Which is likely to win?

It’s on a knife edge. If the Democrats win next time around, they can keep on putting facts on the ground – building battery factories and associated technology plants in states like Georgia and turning them blue, or breaking off part of the Texas vote with benefits and infrastructure for wind power. But it’s enormously fragile. If Trump and the Republicans win, it may be the end of the green transition in the U.S. I don’t think people have woken up to that yet.

Does that doom the carbon transition elsewhere?

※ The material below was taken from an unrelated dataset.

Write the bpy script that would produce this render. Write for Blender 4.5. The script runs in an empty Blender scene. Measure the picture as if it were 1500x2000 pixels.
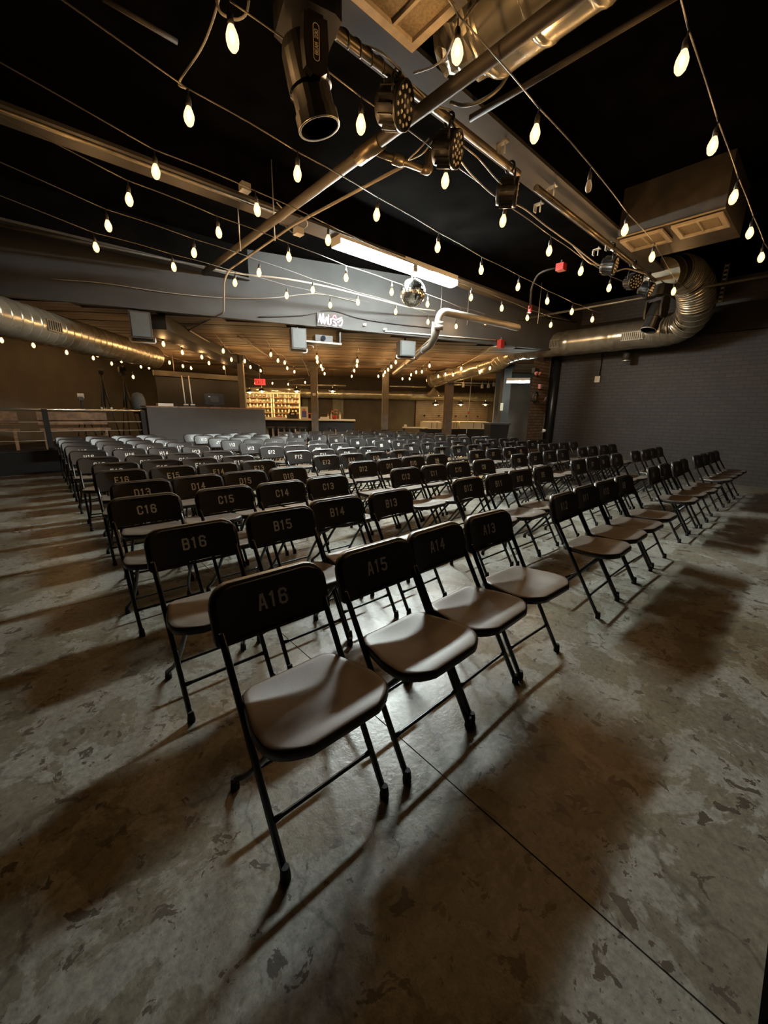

I don’t think that’s true. There is an incredible conceit among U.S. international relations thinkers that climate change is a collective action problem, and the U.S. is the only leader that can get everyone to agree to face up to it. That’s not what we have seen before. When Bush walked away from the Kyoto protocol, climate cooperation accelerated. The same thing happened when Trump walked out of the Paris accord. There’s a lot happening anyway: Microsoft putting up a $100 million prize for molten salt nuclear power at scale; firms using super deep boring technology in old coal mines to produce superheated steam driving turbines. China’s installing more solar this year than the rest of the world. India is addressing its neuralgia about 1991, when they nearly ran out of currency for imports because they didn’t have oil in part through decarbonization. There are microgrids all over the place getting electricity to villages that never had it. Indonesia is undergoing the same transition. 

So much of it is outside the West’s hands. I’m glad, because we’re really shit at it. If Trump wins and the U.S. goes big on the carbon growth model, people there will get a massive short-term return on investment, because the world is carbon short right now, and it needs American liquid natural gas. But as the rest of the world decarbonizes, you know what it won’t need in a decade or so? Very much oil.